The HSBC China PMI verified the official PMI showing slower growth in manufacturing activity. Commodities are stumbling along sideways today, trying to base, with copper and oil receiving dead cat bounces after the -3% drubbings yesterday. The ECB Rate Decision is 7:45 AM EST followed by the Press Conference at 8:30 AM. Draghi's words today will move markets. Germany's DAX is back above 7900. The market bears flexed muscles yesterday with the higher volatility but will need to see weakness in other sectors such as financials, retail and/or semiconductors to begin a more substantial market down move. The Fed's announcement provides something for everyone; bulls are waving the 'increase' word for QE and the projection that the economy will remain weak while the bears are waving the 'reduce' wording for QE and the need for Congress to become more involved. Chairman Bernanke must realize that the Fed's programs are not helping and may actually be hurting the economy; many analysts now expect GDP to drop to 1.0% or 1.5% for H2 2013. Bernanke also bowed out of Jackson Hole this summer which should send a message that the Fed will likely stay status quo or taper away as time moves along, however, the Fed is backed into a corner now and the doves (Bernanke, Yellen, Dudley) may simply increase QE until the wheels fall off.
VIX 14 remains key; bears win if the VIX stays above 14, bulls win if the VIX drops under 14. For the SPX starting at 1583, the bulls need to recover to 1598 to accelerate the upside and begin the move to the 1620's. The bears need less than two points lower, under 1581, to accelerate the downside. A move through 1582-1597 is sideways action today. S/R is 1593, 1589, 1586, 1579, 1576, 1572.60 (20-day MA), 1569, 1565, 1563, 1561, 1556, 1554.00 (50-day MA), and strong support at 1552-1553. The SPX initial move today either above 1586 R or below 1579 S will set the tone. The 8 MA is under the 34 MA on the SPX 30-minute chart signaling bearish markets for the hours and days ahead so watch this closely for market direction today. The 8 MA is at 1587.31 so as long as the SPX stays under 1587, the bears will maintain market selling pressure.
The Challenger Job-Cut Report is minutes away. At 8:30 AM, futures will be impacted by Draghi's press conference in Europe as well as Jobless Claims, Productivity and Costs and International Trade data in the States. Natty Gas Inventories are 10:30 AM. The earnings parade continues with CBI, GM-auto's, GNRC-generators, HK, IP-paper, K, LNKD and MHK-housing, all of interest.
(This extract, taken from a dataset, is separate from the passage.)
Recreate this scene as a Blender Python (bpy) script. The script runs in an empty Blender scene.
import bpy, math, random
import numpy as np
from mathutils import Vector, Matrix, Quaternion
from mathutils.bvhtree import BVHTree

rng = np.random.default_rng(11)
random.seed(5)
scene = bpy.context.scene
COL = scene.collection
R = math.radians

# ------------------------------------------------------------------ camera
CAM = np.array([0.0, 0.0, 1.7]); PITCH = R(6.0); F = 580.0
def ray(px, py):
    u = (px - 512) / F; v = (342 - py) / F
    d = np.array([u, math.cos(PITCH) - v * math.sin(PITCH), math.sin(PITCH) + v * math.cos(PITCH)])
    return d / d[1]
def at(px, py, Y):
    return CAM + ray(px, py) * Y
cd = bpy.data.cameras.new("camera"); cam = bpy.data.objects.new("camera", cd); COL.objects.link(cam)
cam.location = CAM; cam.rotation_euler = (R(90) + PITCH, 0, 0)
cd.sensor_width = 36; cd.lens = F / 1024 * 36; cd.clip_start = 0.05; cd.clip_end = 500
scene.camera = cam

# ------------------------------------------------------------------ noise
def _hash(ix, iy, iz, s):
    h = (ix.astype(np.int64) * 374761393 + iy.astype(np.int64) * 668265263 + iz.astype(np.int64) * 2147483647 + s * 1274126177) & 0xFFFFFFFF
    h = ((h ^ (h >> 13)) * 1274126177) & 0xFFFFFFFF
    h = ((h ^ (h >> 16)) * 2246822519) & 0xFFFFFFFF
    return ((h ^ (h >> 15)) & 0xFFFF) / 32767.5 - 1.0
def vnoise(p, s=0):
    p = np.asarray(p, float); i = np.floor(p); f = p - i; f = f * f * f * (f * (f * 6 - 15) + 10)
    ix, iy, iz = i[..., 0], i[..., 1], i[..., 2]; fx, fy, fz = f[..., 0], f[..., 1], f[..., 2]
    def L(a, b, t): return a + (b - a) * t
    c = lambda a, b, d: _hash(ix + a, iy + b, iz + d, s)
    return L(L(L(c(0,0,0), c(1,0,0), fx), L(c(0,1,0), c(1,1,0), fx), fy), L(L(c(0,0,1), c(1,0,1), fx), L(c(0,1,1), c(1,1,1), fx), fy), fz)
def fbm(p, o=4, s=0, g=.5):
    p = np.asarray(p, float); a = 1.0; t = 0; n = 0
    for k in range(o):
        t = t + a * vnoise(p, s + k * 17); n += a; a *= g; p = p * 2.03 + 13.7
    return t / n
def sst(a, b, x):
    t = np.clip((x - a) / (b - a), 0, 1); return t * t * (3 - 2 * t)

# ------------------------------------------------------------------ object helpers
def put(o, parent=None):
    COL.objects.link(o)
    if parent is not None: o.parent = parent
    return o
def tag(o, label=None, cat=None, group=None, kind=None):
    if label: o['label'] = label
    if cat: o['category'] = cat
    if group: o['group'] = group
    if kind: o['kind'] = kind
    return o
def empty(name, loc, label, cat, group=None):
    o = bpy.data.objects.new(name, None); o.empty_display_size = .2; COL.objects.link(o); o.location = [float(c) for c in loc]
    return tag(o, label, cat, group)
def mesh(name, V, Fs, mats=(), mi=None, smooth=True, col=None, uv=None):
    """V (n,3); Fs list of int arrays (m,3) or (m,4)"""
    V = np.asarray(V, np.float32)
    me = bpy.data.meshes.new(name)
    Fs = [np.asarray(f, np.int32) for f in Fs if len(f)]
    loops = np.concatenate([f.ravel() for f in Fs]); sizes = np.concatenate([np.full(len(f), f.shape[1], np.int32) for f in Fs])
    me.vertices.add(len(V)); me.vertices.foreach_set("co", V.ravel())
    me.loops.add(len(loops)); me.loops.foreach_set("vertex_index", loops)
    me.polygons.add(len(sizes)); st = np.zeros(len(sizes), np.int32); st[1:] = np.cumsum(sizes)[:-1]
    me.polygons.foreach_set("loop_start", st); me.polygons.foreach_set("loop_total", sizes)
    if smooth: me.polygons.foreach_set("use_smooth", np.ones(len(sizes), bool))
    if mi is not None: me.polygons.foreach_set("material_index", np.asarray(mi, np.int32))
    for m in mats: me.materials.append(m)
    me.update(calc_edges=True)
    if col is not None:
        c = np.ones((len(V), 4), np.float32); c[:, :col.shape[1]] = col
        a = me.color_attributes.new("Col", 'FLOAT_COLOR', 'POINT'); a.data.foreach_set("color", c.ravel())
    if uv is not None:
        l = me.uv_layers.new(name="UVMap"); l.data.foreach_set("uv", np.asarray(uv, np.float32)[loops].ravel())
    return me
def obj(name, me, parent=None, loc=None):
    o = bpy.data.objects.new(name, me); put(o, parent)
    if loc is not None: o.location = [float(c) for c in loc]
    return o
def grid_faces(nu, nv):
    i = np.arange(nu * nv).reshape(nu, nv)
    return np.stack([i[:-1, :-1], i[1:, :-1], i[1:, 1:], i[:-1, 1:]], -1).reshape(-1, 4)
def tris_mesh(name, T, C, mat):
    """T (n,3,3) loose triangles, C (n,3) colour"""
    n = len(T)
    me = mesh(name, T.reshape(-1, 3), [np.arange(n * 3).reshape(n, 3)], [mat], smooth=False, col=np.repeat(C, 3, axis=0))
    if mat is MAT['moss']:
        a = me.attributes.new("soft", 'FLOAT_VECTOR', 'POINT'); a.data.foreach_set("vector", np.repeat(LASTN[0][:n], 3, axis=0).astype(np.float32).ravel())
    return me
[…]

Before Draghi carries the tablets down from on high, and delivers the message to the waiting masses, the S&P futures are up +4, Dow +37 and Nasdaq +7. The 10-year yield is 1.64%. The euro is 1.3157. The dollar/yen is 97.32. WTIC crude oil is 91.47. Gold is 1457.
Note Added 7:50 AM: The ECB cuts by one-quarter point lowering the rate to 0.50% as expected. The markets yawn, so far. S&P futures are up +6, Dow +51 and Nasdaq +12. The 10-year yield is unchanged at 1.64%. The euro is 1.3199 (moves higher). Thus, the higher euro = higher equities asset relationship (and lower euro = lower equities) is in in tact. The dollar/yen is 97.29 (flat). Crude oil is 91.67. Gold 1458. Draghi's press conference at 8:30 AM will tell the tale since he will either announce more programs to help the flailing European economy, or not.
Note Added 8:53 AM: Jobless Claims are lower. Draghi hints at keeping the door open to additional programs but is playing coy as the Q&A begins. Without a firm commitment to more easy-money good news, the S&P's drift a touch lower from near +10 to now +7. The 10-year yield inches up to 1.65%. The euro is 1.3158, very jumpy, up to 1.32 then back down; note that it is exactly where it started at before today's ECB drama. The dollar/yen is 98.12 experiencing a robust move higher over the last hour reflecting the weakening yen, and, considering the buoyant futures over the last hour, the BOJ is once again pumping equities higher with the weaker yen. Crude oil is 91.37. Gold is 1464. There is a slight market exhale on Draghi's comments with European equities moving a touch lower.
Note Added 9:17 AM: The euro drops to 1.3086. Note the asset relationship down euro = down equities. The dollar/yen is 97.95 moving down (stronger yen). S&P's are now +5. The 10-year yield has dropped back down to 1.64%. Gold 1572. The following asset relationships should serve as a guide today; happy bulls are higher euro, higher dollar/yen, weaker yen, higher 10-year yield, higher commodities, higher equities, and, happy bears are lower euro, lower dollar/yen, stronger yen, lower 10-year yield, lower commodities, lower equities.